In a screw gauge, there are 100 divisions on the circular scale and the main scale moves by $$0.5$$ mm on a complete rotation of the circular scale. The zero of circular scale lies 6 divisions below the line of graduation when two studs are brought in contact with each other. When a wire is placed between the studs, 4 linear scale divisions are clearly visible while $$46^{th}$$ division the circular scale coincide with the reference line. The diameter of the wire is ______ $$\times 10^{-2}$$ mm.

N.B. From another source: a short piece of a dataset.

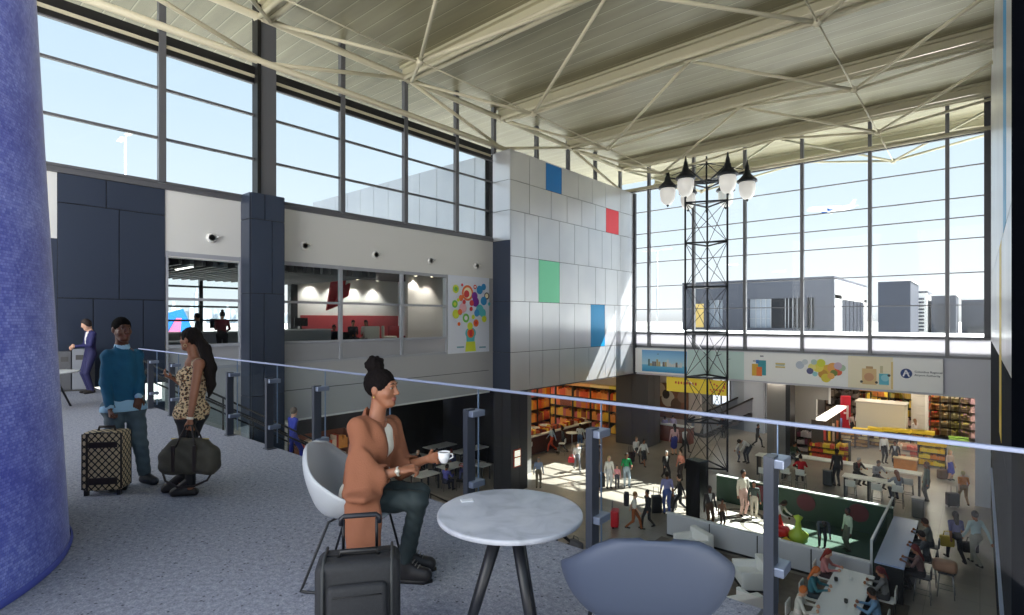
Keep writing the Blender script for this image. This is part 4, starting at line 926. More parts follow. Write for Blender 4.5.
# restaurant mural right of the back pillar
y0 = 37.0; e = empty('shop_mural', (XB(661, y0), y0, ZL), label='brown painted mural with large pale shapes right of the back pillar', cat='mural')
xa, xb = XB(646, y0)-loc(e).x, XB(688, y0)-loc(e).x
k = MB().use(mat((132, 92, 72), .6, noise=.3, scale=1.2)); k.box((xa, 0, 1.0), (xb, .1, 3.5)); k.build('board', parent=e)
k = MB()
for u, z, r_, c in ((660, 3.0, .42, (206, 186, 160)), (652, 2.6, .5, (168, 120, 92)), (668, 2.4, .5, (206, 196, 180)), (666, 2.7, .28, (70, 60, 54)), (672, 3.2, .22, (60, 54, 52)), (655, 1.9, .4, (190, 140, 110)), (676, 2.0, .4, (110, 84, 70)), (682, 2.6, .34, (150, 120, 104))):
    k.use(mat(c, .6)); x = XB(u, y0)-loc(e).x; k.prism([(x+r_*math.cos(q*math.pi/8), z+r_*1.2*math.sin(q*math.pi/8)) for q in range(16)], -.004-.001*len(k.f)/18, 0, 'y')
k.build('pale_shapes', parent=e)
counter('reception_counter', (XB(647, 34), 34.0, ZL), (XB(690, 34), 34.6, ZL+1.1), mat((120, 66, 56), .6), 'brown red counter under the brown mural')
mb = MB().use(mat((196, 186, 180), .6)); mb.box((XB(642, 37.2), 37.2, ZL), (XB(700, 37.2), 37.5, -1.66)); struct(mb, 'wall_restaurant')
# ------------------------------------------------------------------ snack shop under the feature box
mb = MB().use(mat((206, 198, 186), .6)); mb.box((-27.3, 20, ZL), (-27, 34.6, -1.6)); mb.box((-27, 34.3, ZL), (-18.3, 34.6, -1.6)); mb.use(mat((140, 138, 136), .5)); mb.box((-18.6, 21.4, ZL), (-18.0, 22.3, -1.64)); struct(mb, 'wall_shop')
SP = [(236, 120, 40), (226, 90, 40), (240, 190, 60), (236, 140, 60), (160, 80, 50), (240, 160, 80), (216, 110, 110)]
for i in range(5):
    shelf_unit('snack_shelving', -23.8, 24.4+1.55*i, ZL, 1.5, 3.6, .6, -math.pi/2, 'snack shelving '+['leftmost', 'second from left', 'third from left', 'fourth from left', 'fifth from left'][i]+' along the side wall of the shop under the panelled box', levels=4, seed=80+i, top=[(236, 190, 50), (240, 140, 50), (240, 130, 50), (244, 150, 60), (244, 170, 80)][i], pal=SP)
for i in range(5):
    shelf_unit('snack_shelving', -25.4+1.58*i, 33.7, ZL, 1.55, 3.2, .6, math.pi, 'snack shelving '+['leftmost', 'second', 'middle', 'fourth', 'rightmost'][i]+' along the back wall of the shop under the panelled box', levels=4, seed=90+i, top=[(244, 170, 90), (244, 180, 100), (244, 190, 120), (244, 224, 160), (240, 226, 100)][i], pal=SP)
e = empty('snack_counter', (-20.6, 27, ZL), label='long white edged counter across the front of the snack shop', cat='counter')
tb(e, 'body', mat((92, 52, 42), .6), ((-20.9, 22.6, ZL), (-20.3, 31.5, ZL+1.05))); tb(e, 'top', mat((222, 216, 208), .4), ((-21, 22.5, ZL+1.05), (-20.2, 31.6, ZL+1.13)))
k = MB(); 
for i in range(40):
    y = -4.2+i*.215; k.use(mat(rp.choice([(200, 90, 40), (150, 60, 40), (236, 190, 60), (220, 200, 170), (120, 50, 40)]), .5)); k.box((-.2, y, 1.13), (.15, y+.17, 1.13+rp.uniform(.1, .3)))
g = k.build('goods', parent=e); g['kind'] = 'stuff'
for x, y in ((-21, 24), (-21, 27), (-21, 30), (-24.3, 25.5), (-24.3, 29)):
    e = empty('shop_ceiling_light', (x, y, -1.6), label='warm square ceiling light over the snack shop', cat='light', group='snack shop ceiling lights')
    k = MB().use(WHITEP); k.box((-.4, -.4, -.03), (.4, .4, 0)); k.build('frame', parent=e)
    k = MB().use(mat((255, 226, 180), .5, emit=26)); k.box((-.35, -.35, -.045), (.35, .35, -.03)); k.build('diffuser', parent=e)
# notice on the pillar
p = onX(517, 458, XBX)
e = empty('lit_notice', p, label='small red framed lit notice on the dark pillar', cat='sign')
k = MB().use(mat((196, 70, 50), .5)); k.box((0, -.26, -.42), (.03, .26, .42)); k.build('frame', parent=e)
k = MB().use(mat((250, 240, 220), .5, emit=.8)); k.box((.03, -.2, -.36), (.036, .2, .02)); k.box((.03, -.2, .08), (.036, .2, .36)); k.build('lit_panel', parent=e)
# ------------------------------------------------------------------ dining area under the office
def dining_table(x, y, w, d, h, label, m=None):
    e = empty('dining_table', (x, y, ZL), label=label, cat='table')
    k = MB().use(m or mat((216, 216, 214), .4)); k.rbox((-w/2, -d/2, h-.05), (w/2, d/2, h), .012); k.build('tabletop', parent=e)
    for s in (-1, 1):
        for q in (-1, 1): k = MB().use(DSTEEL); k.box((s*(w/2-.08)-.03, q*(d/2-.08)-.03, 0), (s*(w/2-.08)+.03, q*(d/2-.08)+.03, h-.05)); k.build('leg', parent=e)
    return e
dt = []
for (u, v, w_, d_, h, lab) in ((440, 464, .9, 1.8, 1.05, 'long pale table at the back of the dining area under the office'), (412, 470, .9, 1.6, .75, 'white table behind the seated woman\'s cup arm'), (470, 468, .8, 2.2, 1.05, 'pale high table left of the dark pillar'), (452, 480, .9, 1.4, .75, 'white table just right of the coffee cup'), (425, 489, .9, 1.2, .75, 'dark framed white table below the cup'), (482, 479, .7, .7, .75, 'small table at the foot of the dark pillar')):
    p = onz(u, v, ZL); dt.append(dining_table(p.x, p.y, w_, d_, h, lab)); 
for i, (u, v, rz, lab) in enumerate(((432, 484, 1.0, 'black chair left of the purple shirted diner'), (447, 490, -.5, 'black chair under the purple shirted diner'), (462, 490, 2.0, 'black chair right of the purple shirted diner'), (420, 478, .3, 'black chair behind the dark framed table'), (438, 474, 3.0, 'black chair before the light blue shirted diner'), (458, 473, 2.2, 'black chair under the dark clothed diner'))):
    p = onz(u, v, ZL); side_chair(p.x, p.y, rz, lab, m=BLACK)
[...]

A screw gauge has 100 circular scale divisions and a pitch of 0.5 mm, meaning the main scale moves 0.5 mm per complete rotation. The least count is $$\frac{0.5}{100} = 0.005$$ mm.

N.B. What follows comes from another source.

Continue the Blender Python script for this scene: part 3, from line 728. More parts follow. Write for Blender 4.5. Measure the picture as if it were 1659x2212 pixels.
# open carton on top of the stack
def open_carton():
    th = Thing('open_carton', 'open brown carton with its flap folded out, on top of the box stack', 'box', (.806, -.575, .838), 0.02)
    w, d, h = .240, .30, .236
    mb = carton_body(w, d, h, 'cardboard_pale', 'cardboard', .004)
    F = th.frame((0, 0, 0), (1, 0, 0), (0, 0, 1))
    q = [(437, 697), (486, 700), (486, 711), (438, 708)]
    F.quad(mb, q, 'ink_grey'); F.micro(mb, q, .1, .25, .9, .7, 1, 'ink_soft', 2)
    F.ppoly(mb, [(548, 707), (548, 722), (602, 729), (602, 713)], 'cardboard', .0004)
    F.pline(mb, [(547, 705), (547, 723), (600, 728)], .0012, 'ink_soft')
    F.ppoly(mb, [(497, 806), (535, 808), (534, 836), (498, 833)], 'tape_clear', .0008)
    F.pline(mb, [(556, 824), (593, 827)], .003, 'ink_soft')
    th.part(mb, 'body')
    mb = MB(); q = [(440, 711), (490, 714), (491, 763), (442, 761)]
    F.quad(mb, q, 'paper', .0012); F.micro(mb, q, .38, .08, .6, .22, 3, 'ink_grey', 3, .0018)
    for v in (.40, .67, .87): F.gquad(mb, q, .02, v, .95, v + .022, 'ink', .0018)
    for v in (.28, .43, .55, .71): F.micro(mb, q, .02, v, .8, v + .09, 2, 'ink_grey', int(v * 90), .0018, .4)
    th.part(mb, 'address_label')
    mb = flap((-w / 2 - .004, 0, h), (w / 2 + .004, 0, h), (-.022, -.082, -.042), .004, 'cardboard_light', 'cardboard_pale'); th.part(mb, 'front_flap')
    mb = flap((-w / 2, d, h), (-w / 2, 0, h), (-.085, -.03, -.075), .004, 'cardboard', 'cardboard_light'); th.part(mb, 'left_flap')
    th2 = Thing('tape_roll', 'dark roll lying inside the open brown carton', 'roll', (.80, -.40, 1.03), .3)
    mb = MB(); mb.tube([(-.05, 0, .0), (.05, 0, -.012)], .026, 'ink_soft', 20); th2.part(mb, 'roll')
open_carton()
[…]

Because the zero of the circular scale lies 6 divisions below the reference line, there is a positive zero error of $$+6 \times 0.005 = +0.03$$ mm.

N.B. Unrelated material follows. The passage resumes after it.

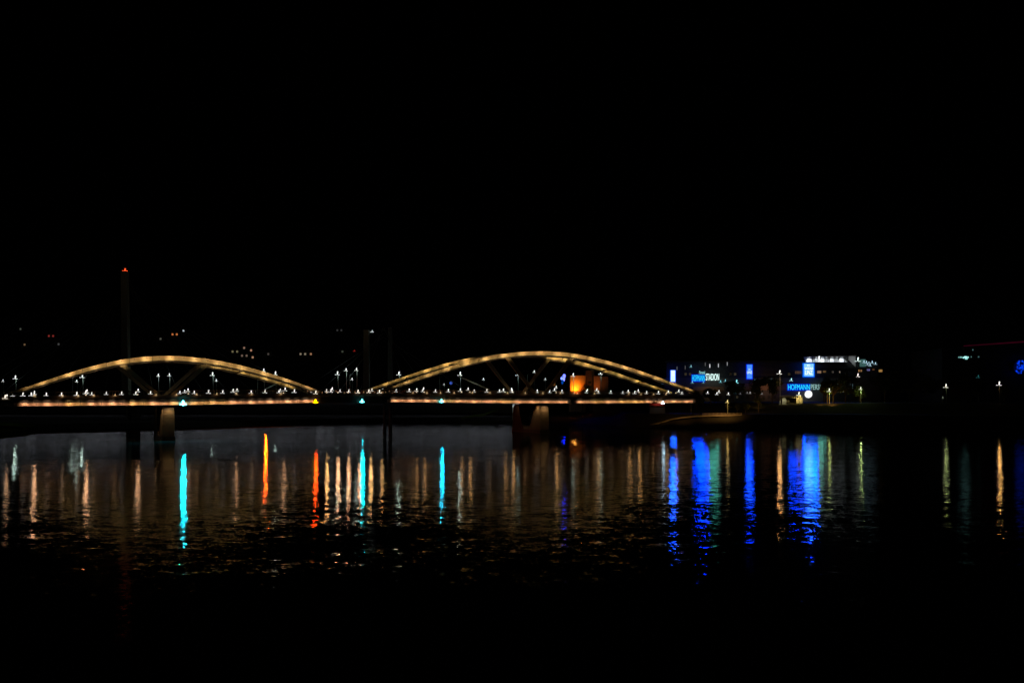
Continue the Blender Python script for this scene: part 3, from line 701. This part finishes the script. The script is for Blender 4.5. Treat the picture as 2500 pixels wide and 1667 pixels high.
# name signs
def sign(x0, y0, words, label, Y=SY - 3.0):
    e = empty('name_sign', P(x0, y0, Y)); tag(e, label, 'sign'); tot = 0
    for (s, xa, xb, yb, yt, col, st, cav) in words:
        m = text_mesh(s, emat(col, st), sz(yt, Y) - sz(yb, Y), sx(xb, Y) - sx(xa, Y), .2)
        m.parent = e; m.location = (sx(xa, Y) - e.location.x, 0, sz(yb, Y) - e.location.z)
        if cav:
            hb = MB(); hb.box(sx(xa, Y) - .35, sx(xb, Y) + .25, Y + .2, Y + .3, sz(yb, Y) - .35, sz(yt, Y) + .25); kid(hb.build('halo_panel', emat((.0, .015, 1), .55)), e)  # blue glow around the letters put in as an added glowing board
        bk = MB(); bk.box(sx(xa, Y) - .1, sx(xb, Y) + .1, Y + .45, Y + .6, sz(yb, Y) + .2, sz(yb, Y) + .5); bo = bk.build('sign_rail', M['dark']); kid(bo, e)
    return e
sign(1690, 931, [('HOFMANN', 1690, 1720.5, 930.5, 915, (.02, .68, 1), 1.15, 1), ('STADION', 1723, 1755.5, 928.5, 912, (.72, 1, .95), 1.5, 0), ('Personal', 1707.5, 1721, 912.8, 905, (.35, .85, .85), .8, 0)], 'upper name sign reading HOFMANN STADION in blue and white letters')
sign(1924, 953, [('HOFMANN', 1924, 1977, 951.5, 938, (.02, .68, 1), 1.15, 1), ('PERSONAL', 1979.5, 2030, 951, 938, (.5, .9, .85), .55, 0), ('STADION', 2036, 2082, 949, 937, (.3, .5, .5), .2, 0)], 'lower name sign whose blue word HOFMANN shows left of the trees')
# unseen area lights added before signs and banners for their river streaks
def river_glow(x0, x1, y0, y1, col, pw, name):
    Y = SY - 3.9
    l = bpy.data.lights.new(name, 'AREA'); l.shape = 'RECTANGLE'; l.size = sx(x1, Y) - sx(x0, Y); l.size_y = sz(y0, Y) - sz(y1, Y); l.energy = pw; l.color = col; l.spread = R(56)
    o = bpy.data.objects.new(name, l); COL.objects.link(o); o.location = P(.5 * (x0 + x1), .5 * (y0 + y1), Y) - Vector(ST_.location); o.rotation_euler = (R(-104), 0, R(-9)); o.parent = ST_
BL = (.0, .09, 1)
river_glow(1692, 1730, 915, 931, (.0, .03, 1), 1000, 'sign_glow')
river_glow(1731, 1755, 912, 929, (.06, 1, .75), 32, 'sign_glow')
river_glow(1637, 1651, 903, 933, (.0, .09, 1), 620, 'banner_glow')
river_glow(1823, 1839, 889, 926, (.0, .045, 1), 300, 'banner_glow')
river_glow(1927, 1966, 938, 952, (.0, .035, 1), 620, 'sign_glow')
river_glow(1966, 1996, 886, 921, (.0, .085, 1), 1000, 'banner_glow')
river_glow(1999, 2016, 938, 950, (.25, 1, .8), 25, 'sign_glow')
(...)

When measuring the wire, the main scale reading is 4 divisions $$\times$$ 0.5 mm = 2.00 mm, and the circular scale reading is 46 $$\times$$ 0.005 = 0.23 mm. Thus the observed reading is 2.00 + 0.23 = 2.23 mm, and the corrected reading is 2.23 - 0.03 = 2.20 mm, which can also be written as $$= 220 \times 10^{-2}$$ mm.

Hence, the diameter of the wire is $$\boxed{220} \times 10^{-2}$$ mm.